> [Directive]
Beginning with the very first line, please reproduce the entries exactly through the line containing "tag(m.build('road', M['road']), kind='structure')".

# Start of Listed records

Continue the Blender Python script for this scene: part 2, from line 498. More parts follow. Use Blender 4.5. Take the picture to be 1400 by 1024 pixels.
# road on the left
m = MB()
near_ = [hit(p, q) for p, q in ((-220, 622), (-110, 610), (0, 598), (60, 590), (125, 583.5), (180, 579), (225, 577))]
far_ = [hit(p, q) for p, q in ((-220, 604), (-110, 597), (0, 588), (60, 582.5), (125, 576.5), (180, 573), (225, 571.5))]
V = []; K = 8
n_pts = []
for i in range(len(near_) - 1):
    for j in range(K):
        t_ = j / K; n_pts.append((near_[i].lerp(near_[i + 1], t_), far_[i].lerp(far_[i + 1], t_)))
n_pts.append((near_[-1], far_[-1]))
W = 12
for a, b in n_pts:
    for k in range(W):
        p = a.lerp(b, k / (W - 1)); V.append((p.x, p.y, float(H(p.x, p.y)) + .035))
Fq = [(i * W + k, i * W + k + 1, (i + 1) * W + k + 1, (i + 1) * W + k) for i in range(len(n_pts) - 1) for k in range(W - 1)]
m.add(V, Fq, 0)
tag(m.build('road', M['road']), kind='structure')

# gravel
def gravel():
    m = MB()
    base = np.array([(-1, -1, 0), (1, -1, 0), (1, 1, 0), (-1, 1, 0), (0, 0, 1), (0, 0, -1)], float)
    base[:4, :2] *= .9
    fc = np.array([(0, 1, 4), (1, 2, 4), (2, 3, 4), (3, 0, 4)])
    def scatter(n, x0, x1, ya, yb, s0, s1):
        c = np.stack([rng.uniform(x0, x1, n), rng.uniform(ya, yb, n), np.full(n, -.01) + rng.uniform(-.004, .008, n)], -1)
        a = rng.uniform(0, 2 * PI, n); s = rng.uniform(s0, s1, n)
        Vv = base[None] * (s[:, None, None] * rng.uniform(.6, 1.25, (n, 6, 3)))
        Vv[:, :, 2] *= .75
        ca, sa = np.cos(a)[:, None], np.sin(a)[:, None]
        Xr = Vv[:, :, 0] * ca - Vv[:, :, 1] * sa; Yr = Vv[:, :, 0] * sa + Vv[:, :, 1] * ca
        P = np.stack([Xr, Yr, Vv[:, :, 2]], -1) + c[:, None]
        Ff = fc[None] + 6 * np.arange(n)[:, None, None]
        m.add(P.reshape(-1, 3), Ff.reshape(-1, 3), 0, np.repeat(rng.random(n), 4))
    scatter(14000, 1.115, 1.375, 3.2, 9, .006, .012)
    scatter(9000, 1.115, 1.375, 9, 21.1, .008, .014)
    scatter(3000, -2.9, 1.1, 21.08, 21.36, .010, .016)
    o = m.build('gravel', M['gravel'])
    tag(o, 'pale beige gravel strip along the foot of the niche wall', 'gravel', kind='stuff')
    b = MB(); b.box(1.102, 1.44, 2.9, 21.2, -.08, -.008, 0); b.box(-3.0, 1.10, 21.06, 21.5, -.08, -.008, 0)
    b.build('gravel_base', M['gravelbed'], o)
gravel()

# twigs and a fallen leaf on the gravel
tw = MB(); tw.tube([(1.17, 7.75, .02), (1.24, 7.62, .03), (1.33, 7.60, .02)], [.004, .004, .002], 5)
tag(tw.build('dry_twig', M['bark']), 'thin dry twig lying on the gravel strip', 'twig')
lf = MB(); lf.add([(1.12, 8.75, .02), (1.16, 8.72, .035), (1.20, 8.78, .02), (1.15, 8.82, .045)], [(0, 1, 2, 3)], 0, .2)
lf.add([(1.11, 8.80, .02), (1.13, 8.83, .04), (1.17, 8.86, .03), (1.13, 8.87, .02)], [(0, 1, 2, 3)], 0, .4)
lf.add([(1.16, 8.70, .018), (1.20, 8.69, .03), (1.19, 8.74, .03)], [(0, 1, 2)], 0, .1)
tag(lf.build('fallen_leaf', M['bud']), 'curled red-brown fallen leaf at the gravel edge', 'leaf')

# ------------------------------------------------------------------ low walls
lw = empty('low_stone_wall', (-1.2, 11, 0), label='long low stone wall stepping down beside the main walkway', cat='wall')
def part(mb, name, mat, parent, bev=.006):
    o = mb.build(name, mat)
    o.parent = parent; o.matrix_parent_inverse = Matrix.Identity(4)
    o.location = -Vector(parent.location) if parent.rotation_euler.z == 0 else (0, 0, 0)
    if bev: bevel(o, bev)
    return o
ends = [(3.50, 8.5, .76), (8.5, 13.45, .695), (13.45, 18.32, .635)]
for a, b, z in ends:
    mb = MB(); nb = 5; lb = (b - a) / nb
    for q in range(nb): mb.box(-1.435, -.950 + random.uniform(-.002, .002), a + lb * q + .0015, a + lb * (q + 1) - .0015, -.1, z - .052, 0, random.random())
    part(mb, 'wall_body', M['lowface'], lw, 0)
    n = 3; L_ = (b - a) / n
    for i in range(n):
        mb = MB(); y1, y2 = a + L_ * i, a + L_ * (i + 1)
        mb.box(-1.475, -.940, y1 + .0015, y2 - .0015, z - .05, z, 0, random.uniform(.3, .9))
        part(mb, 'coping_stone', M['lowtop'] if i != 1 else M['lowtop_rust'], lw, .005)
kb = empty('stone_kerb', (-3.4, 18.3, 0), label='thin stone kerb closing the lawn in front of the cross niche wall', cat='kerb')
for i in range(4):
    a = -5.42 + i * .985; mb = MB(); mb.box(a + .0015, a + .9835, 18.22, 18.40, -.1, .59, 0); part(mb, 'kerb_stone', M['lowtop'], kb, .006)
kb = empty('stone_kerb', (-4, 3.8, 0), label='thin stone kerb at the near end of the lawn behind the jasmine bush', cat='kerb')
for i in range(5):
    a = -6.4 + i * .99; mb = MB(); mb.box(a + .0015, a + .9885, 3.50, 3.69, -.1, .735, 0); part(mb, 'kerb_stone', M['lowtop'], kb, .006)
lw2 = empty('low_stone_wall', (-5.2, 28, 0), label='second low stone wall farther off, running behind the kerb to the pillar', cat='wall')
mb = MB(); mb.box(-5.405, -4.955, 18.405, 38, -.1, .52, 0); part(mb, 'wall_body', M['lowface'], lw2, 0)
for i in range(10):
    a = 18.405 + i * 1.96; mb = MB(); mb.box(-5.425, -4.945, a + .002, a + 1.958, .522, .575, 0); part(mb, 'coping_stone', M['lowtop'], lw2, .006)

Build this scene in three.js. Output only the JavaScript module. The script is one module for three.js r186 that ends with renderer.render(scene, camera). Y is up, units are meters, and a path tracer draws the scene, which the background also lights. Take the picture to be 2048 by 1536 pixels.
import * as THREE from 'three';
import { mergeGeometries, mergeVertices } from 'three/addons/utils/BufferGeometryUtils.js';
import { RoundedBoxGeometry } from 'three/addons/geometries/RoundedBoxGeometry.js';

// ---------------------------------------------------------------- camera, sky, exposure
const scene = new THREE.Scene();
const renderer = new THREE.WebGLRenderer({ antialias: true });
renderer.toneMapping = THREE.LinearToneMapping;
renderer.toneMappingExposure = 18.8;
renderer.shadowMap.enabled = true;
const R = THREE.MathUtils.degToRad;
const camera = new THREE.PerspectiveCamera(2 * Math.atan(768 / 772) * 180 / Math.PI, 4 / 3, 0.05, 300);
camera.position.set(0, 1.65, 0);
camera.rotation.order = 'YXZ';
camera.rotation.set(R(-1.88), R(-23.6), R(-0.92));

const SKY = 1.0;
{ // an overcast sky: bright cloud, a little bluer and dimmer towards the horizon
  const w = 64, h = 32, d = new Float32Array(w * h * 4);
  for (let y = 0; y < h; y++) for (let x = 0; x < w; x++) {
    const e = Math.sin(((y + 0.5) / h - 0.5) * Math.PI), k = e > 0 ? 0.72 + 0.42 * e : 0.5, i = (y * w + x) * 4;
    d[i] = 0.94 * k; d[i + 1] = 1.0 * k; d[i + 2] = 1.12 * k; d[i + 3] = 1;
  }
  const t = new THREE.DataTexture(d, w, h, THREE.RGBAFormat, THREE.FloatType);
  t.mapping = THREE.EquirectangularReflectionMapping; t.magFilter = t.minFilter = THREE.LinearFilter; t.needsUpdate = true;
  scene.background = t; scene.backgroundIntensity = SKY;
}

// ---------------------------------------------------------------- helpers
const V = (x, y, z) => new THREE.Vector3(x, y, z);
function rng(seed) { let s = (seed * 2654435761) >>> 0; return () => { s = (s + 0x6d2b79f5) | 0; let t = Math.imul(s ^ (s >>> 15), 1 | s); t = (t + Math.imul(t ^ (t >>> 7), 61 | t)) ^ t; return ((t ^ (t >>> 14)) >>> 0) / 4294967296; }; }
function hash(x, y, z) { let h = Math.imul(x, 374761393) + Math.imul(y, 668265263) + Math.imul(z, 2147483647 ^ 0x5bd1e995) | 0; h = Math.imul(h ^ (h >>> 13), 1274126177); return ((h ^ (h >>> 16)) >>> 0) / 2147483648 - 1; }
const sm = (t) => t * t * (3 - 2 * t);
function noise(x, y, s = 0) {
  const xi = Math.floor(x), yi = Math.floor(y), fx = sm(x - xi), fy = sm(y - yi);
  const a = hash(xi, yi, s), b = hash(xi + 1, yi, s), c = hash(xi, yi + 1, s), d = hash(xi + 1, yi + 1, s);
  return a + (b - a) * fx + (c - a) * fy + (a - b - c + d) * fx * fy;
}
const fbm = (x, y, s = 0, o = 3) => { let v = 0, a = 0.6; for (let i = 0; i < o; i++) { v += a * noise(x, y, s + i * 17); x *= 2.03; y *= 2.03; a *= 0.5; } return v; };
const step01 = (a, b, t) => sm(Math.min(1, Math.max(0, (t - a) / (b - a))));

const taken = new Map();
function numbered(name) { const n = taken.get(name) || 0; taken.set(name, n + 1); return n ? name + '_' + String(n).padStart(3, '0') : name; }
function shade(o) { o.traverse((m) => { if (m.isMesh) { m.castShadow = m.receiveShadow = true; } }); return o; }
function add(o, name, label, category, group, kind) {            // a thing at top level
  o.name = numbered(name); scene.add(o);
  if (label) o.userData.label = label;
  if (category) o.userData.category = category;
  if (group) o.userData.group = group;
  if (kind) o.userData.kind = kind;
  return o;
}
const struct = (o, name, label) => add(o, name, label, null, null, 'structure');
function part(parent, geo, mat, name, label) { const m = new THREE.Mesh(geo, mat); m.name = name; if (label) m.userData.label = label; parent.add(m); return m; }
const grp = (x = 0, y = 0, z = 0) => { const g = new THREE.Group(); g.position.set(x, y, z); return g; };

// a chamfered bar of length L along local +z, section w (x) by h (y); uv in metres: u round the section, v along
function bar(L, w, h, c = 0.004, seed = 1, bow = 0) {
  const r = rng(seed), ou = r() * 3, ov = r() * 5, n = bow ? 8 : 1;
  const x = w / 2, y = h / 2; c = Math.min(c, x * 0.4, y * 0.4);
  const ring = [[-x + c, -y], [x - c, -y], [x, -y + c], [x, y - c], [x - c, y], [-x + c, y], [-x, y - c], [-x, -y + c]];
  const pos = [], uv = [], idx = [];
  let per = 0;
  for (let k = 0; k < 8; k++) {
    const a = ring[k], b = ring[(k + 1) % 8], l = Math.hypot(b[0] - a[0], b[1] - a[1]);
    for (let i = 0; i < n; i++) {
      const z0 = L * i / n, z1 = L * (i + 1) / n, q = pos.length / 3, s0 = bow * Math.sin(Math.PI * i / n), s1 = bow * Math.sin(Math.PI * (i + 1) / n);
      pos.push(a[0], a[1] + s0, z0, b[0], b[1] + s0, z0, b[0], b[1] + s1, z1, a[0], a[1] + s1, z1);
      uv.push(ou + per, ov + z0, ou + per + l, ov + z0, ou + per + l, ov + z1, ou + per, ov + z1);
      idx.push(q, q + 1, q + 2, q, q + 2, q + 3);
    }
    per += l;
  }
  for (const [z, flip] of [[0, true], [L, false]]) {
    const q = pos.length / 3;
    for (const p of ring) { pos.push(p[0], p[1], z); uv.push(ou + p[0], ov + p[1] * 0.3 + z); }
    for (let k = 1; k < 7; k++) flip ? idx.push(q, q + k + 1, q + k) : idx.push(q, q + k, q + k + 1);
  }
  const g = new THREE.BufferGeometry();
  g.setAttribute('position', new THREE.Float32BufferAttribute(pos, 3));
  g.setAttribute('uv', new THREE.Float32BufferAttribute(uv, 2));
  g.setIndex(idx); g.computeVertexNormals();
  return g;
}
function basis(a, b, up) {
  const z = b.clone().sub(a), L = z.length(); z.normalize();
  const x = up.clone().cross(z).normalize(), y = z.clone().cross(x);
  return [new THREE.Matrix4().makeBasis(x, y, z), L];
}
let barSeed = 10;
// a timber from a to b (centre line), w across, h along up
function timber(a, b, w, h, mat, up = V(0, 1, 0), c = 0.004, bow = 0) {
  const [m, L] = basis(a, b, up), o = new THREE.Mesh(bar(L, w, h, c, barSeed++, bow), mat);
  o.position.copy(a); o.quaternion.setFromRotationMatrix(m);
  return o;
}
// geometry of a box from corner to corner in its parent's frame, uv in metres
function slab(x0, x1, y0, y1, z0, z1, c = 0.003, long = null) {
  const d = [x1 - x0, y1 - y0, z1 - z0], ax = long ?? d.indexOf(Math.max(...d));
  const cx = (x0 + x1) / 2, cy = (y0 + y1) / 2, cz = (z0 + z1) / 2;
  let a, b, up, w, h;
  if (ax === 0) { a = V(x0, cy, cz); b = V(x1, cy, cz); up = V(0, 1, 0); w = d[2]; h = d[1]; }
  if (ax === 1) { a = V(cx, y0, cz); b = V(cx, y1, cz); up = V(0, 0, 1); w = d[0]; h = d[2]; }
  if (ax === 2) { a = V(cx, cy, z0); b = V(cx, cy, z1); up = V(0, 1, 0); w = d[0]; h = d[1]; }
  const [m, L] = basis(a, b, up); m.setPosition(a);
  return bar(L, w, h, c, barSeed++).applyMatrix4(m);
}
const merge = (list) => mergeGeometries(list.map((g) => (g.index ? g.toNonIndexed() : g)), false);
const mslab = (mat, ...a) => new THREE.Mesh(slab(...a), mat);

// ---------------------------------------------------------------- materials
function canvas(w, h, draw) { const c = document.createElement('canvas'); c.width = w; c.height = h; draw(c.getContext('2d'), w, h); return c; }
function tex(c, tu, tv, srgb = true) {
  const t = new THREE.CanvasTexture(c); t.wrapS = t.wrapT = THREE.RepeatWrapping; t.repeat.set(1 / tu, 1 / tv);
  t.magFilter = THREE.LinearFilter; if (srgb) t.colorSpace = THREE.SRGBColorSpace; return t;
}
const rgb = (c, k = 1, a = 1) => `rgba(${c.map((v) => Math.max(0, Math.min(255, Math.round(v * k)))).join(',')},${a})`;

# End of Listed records

> [Reply]
Continue the Blender Python script for this scene: part 2, from line 498. More parts follow. Use Blender 4.5. Take the picture to be 1400 by 1024 pixels.
# road on the left
m = MB()
near_ = [hit(p, q) for p, q in ((-220, 622), (-110, 610), (0, 598), (60, 590), (125, 583.5), (180, 579), (225, 577))]
far_ = [hit(p, q) for p, q in ((-220, 604), (-110, 597), (0, 588), (60, 582.5), (125, 576.5), (180, 573), (225, 571.5))]
V = []; K = 8
n_pts = []
for i in range(len(near_) - 1):
    for j in range(K):
        t_ = j / K; n_pts.append((near_[i].lerp(near_[i + 1], t_), far_[i].lerp(far_[i + 1], t_)))
n_pts.append((near_[-1], far_[-1]))
W = 12
for a, b in n_pts:
    for k in range(W):
        p = a.lerp(b, k / (W - 1)); V.append((p.x, p.y, float(H(p.x, p.y)) + .035))
Fq = [(i * W + k, i * W + k + 1, (i + 1) * W + k + 1, (i + 1) * W + k) for i in range(len(n_pts) - 1) for k in range(W - 1)]
m.add(V, Fq, 0)
tag(m.build('road', M['road']), kind='structure')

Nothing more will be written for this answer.